Sweden’s Social Democrats call for ban on new free schools

Sweden's opposition Social Democrats have called for a total ban on the establishment of new profit-making free schools, in a sign the party may be toughening its policies on profit-making in the welfare sector.

Sweden's Social Democrats call for ban on new free schools

“We want the state to slam on the emergency brakes and bring in a ban on establishing [new schools],” the party’s leader, Magdalena Andersson, said at a press conference.

“We think the Swedish people should be making the decisions on the Swedish school system, and not big school corporations whose main driver is making a profit.” 

Almost a fifth of pupils in Sweden attend one of the country’s 3,900 primary and secondary “free schools”, first introduced in the country in the early 1990s. 

Even though three quarters of the schools are run by private companies on a for-profit basis, they are 100 percent state funded, with schools given money for each pupil. 

This system has come in for criticism in recent years, with profit-making schools blamed for increasing segregation, contributing to declining educational standards and for grade inflation. 

In the run-up to the 2022 election, Andersson called for a ban on the companies being able to distribute profits to their owners in the form of dividends, calling for all profits to be reinvested in the school system.  

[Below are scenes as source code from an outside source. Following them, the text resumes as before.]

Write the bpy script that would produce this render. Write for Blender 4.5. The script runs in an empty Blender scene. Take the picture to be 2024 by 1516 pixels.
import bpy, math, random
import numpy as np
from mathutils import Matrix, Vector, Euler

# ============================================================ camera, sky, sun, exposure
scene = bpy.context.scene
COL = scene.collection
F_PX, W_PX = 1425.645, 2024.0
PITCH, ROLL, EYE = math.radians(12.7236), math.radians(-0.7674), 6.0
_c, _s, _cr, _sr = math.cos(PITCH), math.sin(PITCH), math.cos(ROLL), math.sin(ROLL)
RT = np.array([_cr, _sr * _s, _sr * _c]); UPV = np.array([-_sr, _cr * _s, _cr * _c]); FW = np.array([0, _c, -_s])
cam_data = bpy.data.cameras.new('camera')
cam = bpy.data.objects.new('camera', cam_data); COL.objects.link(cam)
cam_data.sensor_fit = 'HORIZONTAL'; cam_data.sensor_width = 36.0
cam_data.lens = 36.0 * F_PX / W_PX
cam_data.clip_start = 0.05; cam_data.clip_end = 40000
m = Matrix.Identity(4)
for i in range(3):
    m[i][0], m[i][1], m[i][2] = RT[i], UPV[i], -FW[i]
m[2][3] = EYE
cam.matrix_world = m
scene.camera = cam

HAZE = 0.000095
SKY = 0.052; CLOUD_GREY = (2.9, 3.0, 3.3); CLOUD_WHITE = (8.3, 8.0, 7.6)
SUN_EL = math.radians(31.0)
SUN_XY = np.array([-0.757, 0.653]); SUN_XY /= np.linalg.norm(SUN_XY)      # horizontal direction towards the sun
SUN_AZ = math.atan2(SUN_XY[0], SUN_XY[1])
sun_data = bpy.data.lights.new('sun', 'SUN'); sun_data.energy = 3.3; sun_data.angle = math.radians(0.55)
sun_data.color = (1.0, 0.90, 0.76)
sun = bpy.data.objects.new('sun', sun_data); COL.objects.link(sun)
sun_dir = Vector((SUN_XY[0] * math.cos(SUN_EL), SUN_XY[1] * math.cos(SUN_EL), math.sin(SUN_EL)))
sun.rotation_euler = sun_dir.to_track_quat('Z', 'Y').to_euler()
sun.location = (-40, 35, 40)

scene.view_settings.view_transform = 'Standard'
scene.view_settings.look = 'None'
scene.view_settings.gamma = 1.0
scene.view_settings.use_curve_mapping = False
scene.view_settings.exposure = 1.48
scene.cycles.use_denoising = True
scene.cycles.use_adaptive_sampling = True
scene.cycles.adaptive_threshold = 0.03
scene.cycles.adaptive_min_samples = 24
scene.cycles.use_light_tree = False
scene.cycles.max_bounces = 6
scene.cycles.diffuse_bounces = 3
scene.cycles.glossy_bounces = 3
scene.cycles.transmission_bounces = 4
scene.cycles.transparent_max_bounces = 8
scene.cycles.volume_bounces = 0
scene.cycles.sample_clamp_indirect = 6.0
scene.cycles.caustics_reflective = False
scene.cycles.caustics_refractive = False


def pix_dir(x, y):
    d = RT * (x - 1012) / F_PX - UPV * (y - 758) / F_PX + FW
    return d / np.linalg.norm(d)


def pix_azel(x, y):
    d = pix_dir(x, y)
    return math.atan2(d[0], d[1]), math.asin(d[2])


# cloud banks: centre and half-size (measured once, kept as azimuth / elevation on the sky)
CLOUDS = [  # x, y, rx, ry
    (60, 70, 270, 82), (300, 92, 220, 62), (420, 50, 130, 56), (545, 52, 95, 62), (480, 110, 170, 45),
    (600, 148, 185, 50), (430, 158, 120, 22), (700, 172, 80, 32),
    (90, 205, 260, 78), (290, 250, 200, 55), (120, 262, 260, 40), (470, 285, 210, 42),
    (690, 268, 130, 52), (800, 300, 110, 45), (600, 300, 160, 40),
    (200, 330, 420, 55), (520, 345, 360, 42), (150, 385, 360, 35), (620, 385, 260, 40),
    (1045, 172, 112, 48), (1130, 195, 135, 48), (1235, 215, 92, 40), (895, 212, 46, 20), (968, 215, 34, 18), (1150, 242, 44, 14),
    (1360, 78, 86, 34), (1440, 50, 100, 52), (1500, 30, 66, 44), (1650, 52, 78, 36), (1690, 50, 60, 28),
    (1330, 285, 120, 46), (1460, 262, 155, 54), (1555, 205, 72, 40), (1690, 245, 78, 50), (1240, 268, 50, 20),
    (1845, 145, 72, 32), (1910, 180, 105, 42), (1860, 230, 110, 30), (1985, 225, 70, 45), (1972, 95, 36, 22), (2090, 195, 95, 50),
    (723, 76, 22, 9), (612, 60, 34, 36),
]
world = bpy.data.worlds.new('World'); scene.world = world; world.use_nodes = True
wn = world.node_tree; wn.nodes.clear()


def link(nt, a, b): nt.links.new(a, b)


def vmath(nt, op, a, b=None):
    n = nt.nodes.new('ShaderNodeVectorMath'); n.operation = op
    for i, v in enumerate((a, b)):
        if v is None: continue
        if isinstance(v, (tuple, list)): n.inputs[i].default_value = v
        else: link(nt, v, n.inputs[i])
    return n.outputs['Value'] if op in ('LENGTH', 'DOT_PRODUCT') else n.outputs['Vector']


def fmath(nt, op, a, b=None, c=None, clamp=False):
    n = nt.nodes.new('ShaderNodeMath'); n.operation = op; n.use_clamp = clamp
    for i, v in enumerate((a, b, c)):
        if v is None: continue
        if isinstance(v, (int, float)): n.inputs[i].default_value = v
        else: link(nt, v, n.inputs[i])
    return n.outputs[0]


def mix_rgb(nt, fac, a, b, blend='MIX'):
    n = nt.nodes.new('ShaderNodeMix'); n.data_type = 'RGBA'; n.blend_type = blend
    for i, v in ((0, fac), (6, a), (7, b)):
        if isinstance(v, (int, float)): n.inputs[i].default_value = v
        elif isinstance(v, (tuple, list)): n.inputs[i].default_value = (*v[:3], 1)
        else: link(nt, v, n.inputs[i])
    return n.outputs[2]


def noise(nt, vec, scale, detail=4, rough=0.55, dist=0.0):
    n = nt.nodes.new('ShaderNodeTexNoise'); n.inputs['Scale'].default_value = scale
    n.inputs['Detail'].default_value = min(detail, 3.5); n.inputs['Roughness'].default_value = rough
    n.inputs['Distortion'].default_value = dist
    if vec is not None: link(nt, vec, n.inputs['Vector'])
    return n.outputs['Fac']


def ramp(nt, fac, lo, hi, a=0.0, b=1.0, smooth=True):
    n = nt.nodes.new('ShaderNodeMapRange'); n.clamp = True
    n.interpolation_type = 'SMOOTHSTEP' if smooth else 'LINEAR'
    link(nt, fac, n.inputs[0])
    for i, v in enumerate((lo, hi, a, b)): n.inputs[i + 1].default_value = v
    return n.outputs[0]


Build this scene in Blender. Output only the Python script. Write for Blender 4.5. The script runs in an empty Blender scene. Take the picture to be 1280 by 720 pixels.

READ ALSO: Sweden’s pioneering for-profit ‘free schools’ under fire 

Andersson said that the new ban on establishing free schools could be achieved by extending a law banning the establishment of religious free schools, brought in while they were in power, to cover all free schools. 

“It’s possible to use that legislation as a base and so develop this new law quite rapidly,” Andersson said, adding that this law would be the first step along the way to a total ban on profit-making schools in Sweden.